EXERCISE DIRECTIONS –
Gather the lines from the material that contain "scene".

INFORMATION SUPPLIED –
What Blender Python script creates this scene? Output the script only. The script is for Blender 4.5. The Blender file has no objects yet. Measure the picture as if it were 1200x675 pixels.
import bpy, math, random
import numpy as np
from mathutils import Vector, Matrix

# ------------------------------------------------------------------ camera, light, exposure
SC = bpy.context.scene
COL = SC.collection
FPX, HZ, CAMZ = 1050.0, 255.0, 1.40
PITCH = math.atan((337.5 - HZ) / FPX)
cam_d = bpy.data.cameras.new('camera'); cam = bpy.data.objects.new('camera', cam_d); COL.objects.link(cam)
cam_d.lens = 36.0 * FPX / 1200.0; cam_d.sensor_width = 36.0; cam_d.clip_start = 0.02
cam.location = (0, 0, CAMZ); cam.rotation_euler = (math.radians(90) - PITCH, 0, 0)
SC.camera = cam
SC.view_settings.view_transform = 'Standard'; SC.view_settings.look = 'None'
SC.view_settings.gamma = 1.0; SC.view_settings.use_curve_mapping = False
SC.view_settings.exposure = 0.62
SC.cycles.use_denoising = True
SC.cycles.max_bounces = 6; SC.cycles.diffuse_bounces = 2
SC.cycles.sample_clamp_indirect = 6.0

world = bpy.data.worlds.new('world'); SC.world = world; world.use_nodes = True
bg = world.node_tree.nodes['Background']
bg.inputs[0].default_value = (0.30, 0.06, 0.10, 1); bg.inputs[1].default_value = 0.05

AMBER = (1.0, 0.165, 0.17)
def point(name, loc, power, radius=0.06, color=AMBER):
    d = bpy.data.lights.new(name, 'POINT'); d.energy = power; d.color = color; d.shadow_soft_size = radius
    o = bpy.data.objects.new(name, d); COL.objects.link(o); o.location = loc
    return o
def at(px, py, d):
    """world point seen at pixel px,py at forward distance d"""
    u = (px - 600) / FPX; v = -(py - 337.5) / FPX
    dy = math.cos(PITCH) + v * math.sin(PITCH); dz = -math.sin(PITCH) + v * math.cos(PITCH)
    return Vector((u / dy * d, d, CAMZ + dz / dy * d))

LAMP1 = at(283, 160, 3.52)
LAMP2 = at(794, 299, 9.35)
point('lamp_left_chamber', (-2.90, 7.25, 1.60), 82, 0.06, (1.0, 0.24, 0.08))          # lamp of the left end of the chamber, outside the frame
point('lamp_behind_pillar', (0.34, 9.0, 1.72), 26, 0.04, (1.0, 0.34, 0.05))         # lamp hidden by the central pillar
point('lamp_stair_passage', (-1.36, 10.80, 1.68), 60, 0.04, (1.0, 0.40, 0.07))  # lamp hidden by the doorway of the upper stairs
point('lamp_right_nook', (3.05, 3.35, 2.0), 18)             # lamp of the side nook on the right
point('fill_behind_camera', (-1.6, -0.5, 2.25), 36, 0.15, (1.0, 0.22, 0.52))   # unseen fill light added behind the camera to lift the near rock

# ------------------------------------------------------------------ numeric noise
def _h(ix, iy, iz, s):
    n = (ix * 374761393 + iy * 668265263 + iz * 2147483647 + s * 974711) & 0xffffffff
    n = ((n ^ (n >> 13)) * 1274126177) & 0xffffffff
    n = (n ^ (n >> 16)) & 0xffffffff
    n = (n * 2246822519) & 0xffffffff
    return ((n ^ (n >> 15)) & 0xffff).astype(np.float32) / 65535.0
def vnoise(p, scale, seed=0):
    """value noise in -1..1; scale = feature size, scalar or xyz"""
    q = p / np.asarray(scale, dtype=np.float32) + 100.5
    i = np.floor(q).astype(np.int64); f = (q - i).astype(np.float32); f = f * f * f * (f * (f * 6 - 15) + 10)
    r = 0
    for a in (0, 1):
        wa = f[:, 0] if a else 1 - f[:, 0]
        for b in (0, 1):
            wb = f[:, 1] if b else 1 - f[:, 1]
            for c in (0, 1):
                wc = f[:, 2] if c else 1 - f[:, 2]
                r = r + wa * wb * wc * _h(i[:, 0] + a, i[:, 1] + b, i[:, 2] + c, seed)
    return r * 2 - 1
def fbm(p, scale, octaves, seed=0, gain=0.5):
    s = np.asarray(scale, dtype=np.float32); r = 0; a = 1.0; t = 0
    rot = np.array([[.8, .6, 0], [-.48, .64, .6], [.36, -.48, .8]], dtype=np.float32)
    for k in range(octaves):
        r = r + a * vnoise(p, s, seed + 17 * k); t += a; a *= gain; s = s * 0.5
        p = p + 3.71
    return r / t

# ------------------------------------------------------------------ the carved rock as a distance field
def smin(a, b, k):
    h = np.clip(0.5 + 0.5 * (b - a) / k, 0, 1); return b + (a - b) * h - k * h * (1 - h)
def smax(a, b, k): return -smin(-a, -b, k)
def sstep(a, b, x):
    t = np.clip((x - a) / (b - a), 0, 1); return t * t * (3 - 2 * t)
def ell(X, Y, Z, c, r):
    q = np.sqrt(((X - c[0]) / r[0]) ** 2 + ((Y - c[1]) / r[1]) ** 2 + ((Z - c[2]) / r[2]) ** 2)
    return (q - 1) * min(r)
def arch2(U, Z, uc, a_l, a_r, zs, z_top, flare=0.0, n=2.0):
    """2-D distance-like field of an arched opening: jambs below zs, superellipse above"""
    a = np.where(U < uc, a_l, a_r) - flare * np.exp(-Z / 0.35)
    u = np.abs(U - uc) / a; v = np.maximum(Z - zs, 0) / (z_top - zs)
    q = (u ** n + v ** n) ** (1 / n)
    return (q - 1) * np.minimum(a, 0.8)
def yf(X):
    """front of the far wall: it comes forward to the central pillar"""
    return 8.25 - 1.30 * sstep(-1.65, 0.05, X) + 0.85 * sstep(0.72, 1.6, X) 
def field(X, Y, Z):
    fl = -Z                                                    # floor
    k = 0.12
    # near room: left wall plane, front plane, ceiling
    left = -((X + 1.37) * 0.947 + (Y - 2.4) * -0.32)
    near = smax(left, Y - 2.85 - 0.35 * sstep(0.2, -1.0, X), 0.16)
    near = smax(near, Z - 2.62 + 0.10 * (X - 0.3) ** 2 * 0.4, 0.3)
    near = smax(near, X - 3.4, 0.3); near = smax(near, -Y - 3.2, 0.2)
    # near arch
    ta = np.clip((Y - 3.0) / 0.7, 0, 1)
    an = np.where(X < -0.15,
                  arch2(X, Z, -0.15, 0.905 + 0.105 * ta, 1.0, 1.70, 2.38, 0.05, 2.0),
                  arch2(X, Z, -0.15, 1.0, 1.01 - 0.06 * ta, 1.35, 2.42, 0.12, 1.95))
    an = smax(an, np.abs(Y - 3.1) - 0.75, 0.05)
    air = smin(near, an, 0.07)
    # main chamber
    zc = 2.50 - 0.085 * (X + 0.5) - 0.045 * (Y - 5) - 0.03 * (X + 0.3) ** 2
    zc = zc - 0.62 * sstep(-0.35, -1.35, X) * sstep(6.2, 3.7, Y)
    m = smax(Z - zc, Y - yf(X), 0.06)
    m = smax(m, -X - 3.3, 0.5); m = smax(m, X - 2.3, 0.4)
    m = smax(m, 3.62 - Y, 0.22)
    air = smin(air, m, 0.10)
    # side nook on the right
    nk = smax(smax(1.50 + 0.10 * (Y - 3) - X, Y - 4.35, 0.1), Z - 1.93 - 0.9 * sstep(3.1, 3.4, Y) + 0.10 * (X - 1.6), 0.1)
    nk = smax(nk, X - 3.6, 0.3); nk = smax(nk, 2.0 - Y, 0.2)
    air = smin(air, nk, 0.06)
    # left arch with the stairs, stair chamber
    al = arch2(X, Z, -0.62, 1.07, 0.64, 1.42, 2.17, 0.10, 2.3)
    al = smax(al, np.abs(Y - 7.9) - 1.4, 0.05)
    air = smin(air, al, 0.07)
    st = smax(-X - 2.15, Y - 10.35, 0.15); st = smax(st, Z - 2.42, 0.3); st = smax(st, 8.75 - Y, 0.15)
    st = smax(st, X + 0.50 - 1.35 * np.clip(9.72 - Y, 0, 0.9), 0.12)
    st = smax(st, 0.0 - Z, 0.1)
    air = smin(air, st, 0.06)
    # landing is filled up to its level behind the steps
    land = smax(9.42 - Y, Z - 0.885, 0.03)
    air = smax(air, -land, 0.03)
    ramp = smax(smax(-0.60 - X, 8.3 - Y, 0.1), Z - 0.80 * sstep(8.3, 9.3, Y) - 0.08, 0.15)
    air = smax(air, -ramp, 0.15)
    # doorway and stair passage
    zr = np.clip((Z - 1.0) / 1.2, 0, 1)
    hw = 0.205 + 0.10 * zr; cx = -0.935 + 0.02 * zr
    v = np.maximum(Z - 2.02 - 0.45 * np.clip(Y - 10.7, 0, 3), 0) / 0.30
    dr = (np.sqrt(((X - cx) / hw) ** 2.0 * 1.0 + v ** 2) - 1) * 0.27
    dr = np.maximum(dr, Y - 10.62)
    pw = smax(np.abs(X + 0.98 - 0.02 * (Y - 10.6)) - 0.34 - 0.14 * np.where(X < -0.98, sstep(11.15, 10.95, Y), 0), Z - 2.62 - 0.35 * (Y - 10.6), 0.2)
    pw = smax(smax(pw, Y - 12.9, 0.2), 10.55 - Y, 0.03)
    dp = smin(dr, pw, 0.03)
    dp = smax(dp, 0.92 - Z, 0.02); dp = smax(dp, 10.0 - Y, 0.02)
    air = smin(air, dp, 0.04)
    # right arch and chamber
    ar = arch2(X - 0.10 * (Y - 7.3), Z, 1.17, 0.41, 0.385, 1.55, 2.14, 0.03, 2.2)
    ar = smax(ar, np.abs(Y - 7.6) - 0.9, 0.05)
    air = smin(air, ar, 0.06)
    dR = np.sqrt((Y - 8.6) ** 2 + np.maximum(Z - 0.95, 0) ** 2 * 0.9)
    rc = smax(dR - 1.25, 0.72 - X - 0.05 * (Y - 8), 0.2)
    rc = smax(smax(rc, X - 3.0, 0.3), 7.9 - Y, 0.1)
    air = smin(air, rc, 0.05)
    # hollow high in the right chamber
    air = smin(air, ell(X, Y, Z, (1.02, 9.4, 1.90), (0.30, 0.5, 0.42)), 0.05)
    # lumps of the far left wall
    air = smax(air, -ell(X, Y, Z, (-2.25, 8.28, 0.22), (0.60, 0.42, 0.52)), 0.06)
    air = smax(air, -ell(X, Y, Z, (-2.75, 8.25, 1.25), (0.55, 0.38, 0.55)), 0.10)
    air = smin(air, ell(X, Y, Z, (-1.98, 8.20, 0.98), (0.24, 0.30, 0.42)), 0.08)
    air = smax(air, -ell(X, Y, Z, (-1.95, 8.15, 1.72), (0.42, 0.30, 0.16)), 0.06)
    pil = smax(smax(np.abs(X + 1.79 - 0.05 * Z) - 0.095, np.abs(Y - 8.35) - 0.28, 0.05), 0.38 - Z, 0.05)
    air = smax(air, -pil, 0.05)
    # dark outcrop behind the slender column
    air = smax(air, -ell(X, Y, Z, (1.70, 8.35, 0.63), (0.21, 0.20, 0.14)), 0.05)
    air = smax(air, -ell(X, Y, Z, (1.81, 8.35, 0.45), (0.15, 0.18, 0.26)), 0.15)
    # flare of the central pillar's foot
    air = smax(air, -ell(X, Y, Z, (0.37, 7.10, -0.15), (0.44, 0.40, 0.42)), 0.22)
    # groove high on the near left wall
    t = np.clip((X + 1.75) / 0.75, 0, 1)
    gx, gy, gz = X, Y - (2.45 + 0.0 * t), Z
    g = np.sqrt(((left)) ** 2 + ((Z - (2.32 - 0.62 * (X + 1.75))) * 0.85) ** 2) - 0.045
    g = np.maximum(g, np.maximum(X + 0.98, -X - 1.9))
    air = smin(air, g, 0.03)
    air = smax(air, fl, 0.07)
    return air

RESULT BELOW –
What Blender Python script creates this scene? Output the script only. The script is for Blender 4.5. The Blender file has no objects yet. Measure the picture as if it were 1200x675 pixels.
SC = bpy.context.scene